On constate ainsi une grande méconnaissance de l’état actuel du droit. Qui par exemple, y compris parmi les parlementaires et les élus, sait qu’une collectivité territoriale peut publier les actes officiels qu’elle produit dans une langue régionale, dès lors que ces textes apparaissent comme une traduction du français, seule version à faire foi puisque la langue de la République est le français ? Les dispositions qui régissent l’emploi des langues de France et les possibilités offertes par les textes sont disséminées et fragmentées. Un effort de codification et de normalisation s’impose donc. Nous avons besoin d’un cadre de référence qui nous permette d’y voir plus clair, qui organise et mette en cohérence ce qui existe et qui offre une perspective aux développements nouveaux de la demande sociale et des mentalités.
Un texte de loi donnant une forme institutionnelle au patrimoine linguistique de la nation et servant de cadre de référence est par conséquent nécessaire.
Tout en récapitulant les dispositions existantes, il ouvrira la voie à une véritable avancée en matière de démocratie culturelle dans notre pays et comportera des mesures concrètes dans les domaines de l’enseignement, des médias, des services publics, de la signalisation et de la toponymie. Étant originaire de l’Ariège et de Toulouse, je profite d’ailleurs moi-même de la double dénomination, évoquée par plusieurs orateurs, désignant nos rues et nos localités.

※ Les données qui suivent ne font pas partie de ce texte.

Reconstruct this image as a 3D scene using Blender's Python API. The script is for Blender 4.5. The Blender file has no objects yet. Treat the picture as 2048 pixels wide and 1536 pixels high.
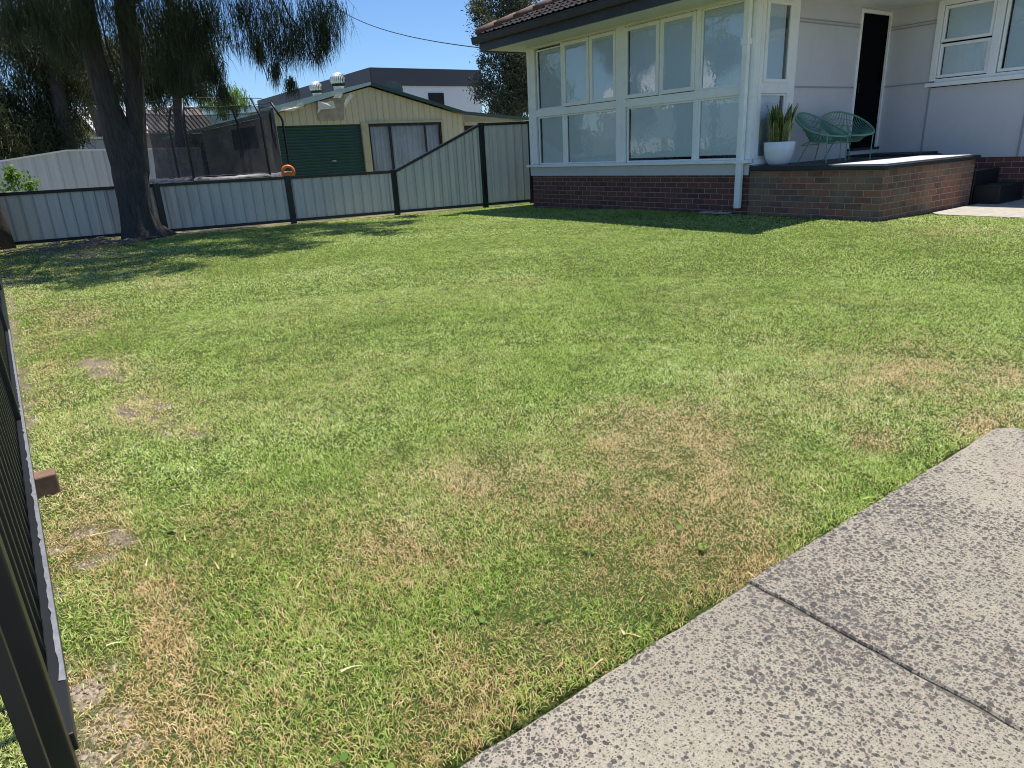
import bpy, math, random
import numpy as np
from mathutils import Vector, noise
random.seed(7)
rng = np.random.default_rng(11)
SC = bpy.context.scene
COL = SC.collection
R = math.radians

# ------------------------------------------------------------------ camera
TH, RO, YAW = .3329, .0536, -.96078          # pitch down, roll, angle between heading and the house front
d1 = (math.cos(YAW), math.sin(YAW)); d2 = (-math.sin(YAW), math.cos(YAW))
def to_world(r, f, u):
    return Vector((r*d1[0]+f*d1[1], r*d2[0]+f*d2[1], u))
right0 = to_world(1, 0, 0); up0 = to_world(0, math.sin(TH), math.cos(TH)); fwd = to_world(0, math.cos(TH), -math.sin(TH))
cx = right0*math.cos(RO) - up0*math.sin(RO)
cy = right0*math.sin(RO) + up0*math.cos(RO)
cz = -fwd
camd = bpy.data.cameras.new('camera'); cam = bpy.data.objects.new('camera', camd); COL.objects.link(cam)
from mathutils import Matrix
M4 = Matrix(((cx.x, cy.x, cz.x, 0), (cx.y, cy.y, cz.y, 0), (cx.z, cy.z, cz.z, 1.18), (0, 0, 0, 1)))
cam.matrix_world = M4
camd.sensor_width = 36; camd.lens = 36*1353.1/2048
camd.clip_start = .02; camd.clip_end = 2000
SC.camera = cam

# ------------------------------------------------------------------ light
SUN = Vector((-.03, .235, 1)).normalized()
w = bpy.data.worlds.new('World'); SC.world = w; w.use_nodes = True
nt = w.node_tree; bg = nt.nodes['Background']
sky = nt.nodes.new('ShaderNodeTexSky'); sky.sky_type = 'NISHITA'; sky.sun_disc = False
sky.sun_elevation = math.asin(SUN.z); sky.sun_rotation = math.atan2(SUN.x, SUN.y)
sky.altitude = 0; sky.air_density = 1.0; sky.dust_density = .2; sky.ozone_density = 2.2
tn = nt.nodes.new('ShaderNodeMix'); tn.data_type = 'RGBA'; tn.blend_type = 'MULTIPLY'; tn.inputs[0].default_value = 1; tn.inputs[7].default_value = (.67, .87, 1.13, 1)
nt.links.new(sky.outputs[0], tn.inputs[6]); nt.links.new(tn.outputs[2], bg.inputs[0]); bg.inputs[1].default_value = .10
sl = bpy.data.lights.new('sun', 'SUN'); sl.energy = 4.7; sl.angle = R(.53); sl.color = (1, .94, .84)
so = bpy.data.objects.new('sun', sl); COL.objects.link(so)
so.rotation_euler = SUN.to_track_quat('Z', 'Y').to_euler(); so.location = (0, 0, 30)
SC.view_settings.view_transform = 'Standard'; SC.view_settings.look = 'None'
SC.view_settings.exposure = 0.42
SC.cycles.filter_width = 1.0; SC.view_settings.gamma = 1

# ------------------------------------------------------------------ helpers
ORG = {}
def link(o, parent=None):
    COL.objects.link(o)
    if parent is not None: o.parent = parent
    return o
def tag(o, label=None, cat=None, group=None, kind=None):
    if label: o['label'] = label
    if cat: o['category'] = cat
    if group: o['group'] = group
    if kind: o['kind'] = kind
    return o
def empty(name, loc, label, cat, group=None):
    o = bpy.data.objects.new(name, None); COL.objects.link(o); o.location = loc; ORG[o.name] = Vector(loc)
    o.empty_display_size = .1
    return tag(o, label, cat, group)

class MB:
    def __init__(s): s.v = []; s.f = []; s.mi = []; s.m = 0
    def add(s, vs, fs):
        b = len(s.v); s.v += [tuple(v) for v in vs]; s.f += [tuple(i+b for i in f) for f in fs]; s.mi += [s.m]*len(fs)
    def box(s, x0, x1, y0, y1, z0, z1):
        s.add([(x0,y0,z0),(x1,y0,z0),(x1,y1,z0),(x0,y1,z0),(x0,y0,z1),(x1,y0,z1),(x1,y1,z1),(x0,y1,z1)],
              [(0,3,2,1),(4,5,6,7),(0,1,5,4),(1,2,6,5),(2,3,7,6),(3,0,4,7)])
        return s
    def poly(s, pts, d):            # extruded polygon
        n = len(pts); d = Vector(d); P = [Vector(p) for p in pts]
        s.add(P+[p+d for p in P], [tuple(range(n))[::-1], tuple(range(n, 2*n))]+[(i,(i+1)%n,(i+1)%n+n,i+n) for i in range(n)])
        return s
    def tube(s, pts, rad, n=8, cap=True, ell=None):
        pts = [Vector(p) for p in pts]; rad = [rad]*len(pts) if not hasattr(rad, '__len__') else rad
        vs = []; t0 = (pts[1]-pts[0]).normalized()
        ref = Vector((0,0,1)) if abs(t0.z) < .9 else Vector((1,0,0))
        u = t0.cross(ref).normalized()
        for i, p in enumerate(pts):
            t = ((pts[min(i+1,len(pts)-1)]-pts[max(i-1,0)])).normalized()
            u = (u - t*u.dot(t)).normalized(); v = t.cross(u)
            for k in range(n):
                a = 2*math.pi*k/n
                r = rad[i]*(ell(i, a, p) if ell else 1)
                vs.append(p+u*math.cos(a)*r+v*math.sin(a)*r)
        fs = [(i*n+k, i*n+(k+1)%n, (i+1)*n+(k+1)%n, (i+1)*n+k) for i in range(len(pts)-1) for k in range(n)]
        if cap: fs += [tuple(range(n))[::-1], tuple(range((len(pts)-1)*n, len(pts)*n))]
        s.add(vs, fs); return s
    def lathe(s, c, prof, n=28):
        vs = [(c[0]+r*math.cos(2*math.pi*k/n), c[1]+r*math.sin(2*math.pi*k/n), c[2]+z) for r, z in prof for k in range(n)]
        fs = [(i*n+k, i*n+(k+1)%n, (i+1)*n+(k+1)%n, (i+1)*n+k) for i in range(len(prof)-1) for k in range(n)]
        s.add(vs, fs); return s
    def build(s, name, mats, parent=None, smooth=False, bevel=0):
        me = bpy.data.meshes.new(name)
        org = ORG[parent.name] if parent is not None and parent.name in ORG else Vector((0,0,0))
        me.from_pydata([(v[0]-org.x, v[1]-org.y, v[2]-org.z) for v in s.v], [], s.f)
        for m in (mats if isinstance(mats, (list, tuple)) else [mats]): me.materials.append(m)
        me.polygons.foreach_set('material_index', s.mi)
        if smooth: me.polygons.foreach_set('use_smooth', [True]*len(s.f))
        me.update()
        o = bpy.data.objects.new(name, me); link(o, parent); ORG[o.name] = org
        if bevel:
            b = o.modifiers.new('bevel', 'BEVEL'); b.width = bevel; b.segments = 2; b.limit_method = 'ANGLE'
        return o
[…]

Ces mesures très concrètes viseront à sécuriser l’usage des langues régionales dans notre société, conformément au souhait qui avait été émis par le Président de la République et dans le respect des valeurs de notre République. Elles devraient intervenir assez rapidement, c'est-à-dire dans le courant de l’année 2009, et le Gouvernement attend, bien sûr, de la représentation nationale qu’elle apporte tout son concours à l’élaboration du texte. Différentes suggestions touchant aux grands domaines qui seront directement concernés ont d’ailleurs déjà pu être formulées aujourd'hui.
Pour autant, soyez assurés, mesdames, messieurs les sénateurs, que nous n’oublions pas que la langue française demeure le socle sur lequel se fonde notre pays, ainsi que l’accès au savoir, aux œuvres, aux technologies, et sans lequel il ne saurait y avoir d’intégration réussie.
Comme le rappelait le Premier ministre, elle est, au plus profond, le lien qui nous rassemble autour des valeurs de la République. Je lui soumettrai d’ailleurs prochainement une circulaire sur l’emploi du français dans les services publics.
Le rappel de quelques grands principes me paraît à cet égard indispensable à la veille de la présidence française de l’Union européenne. C’est en maintenant la force du lien de confiance de nos concitoyens avec la langue française que nous pourrons dans le même temps bâtir une politique audacieuse en faveur des langues régionales, afin que nous n’arrivions jamais à cette situation catastrophique, envisagée, comme le rappelait M. Alfonsi, par Georges Dumézil, où une langue n’est plus parlée que par une poignée de locuteurs, ce qui représente une véritable perte de patrimoine.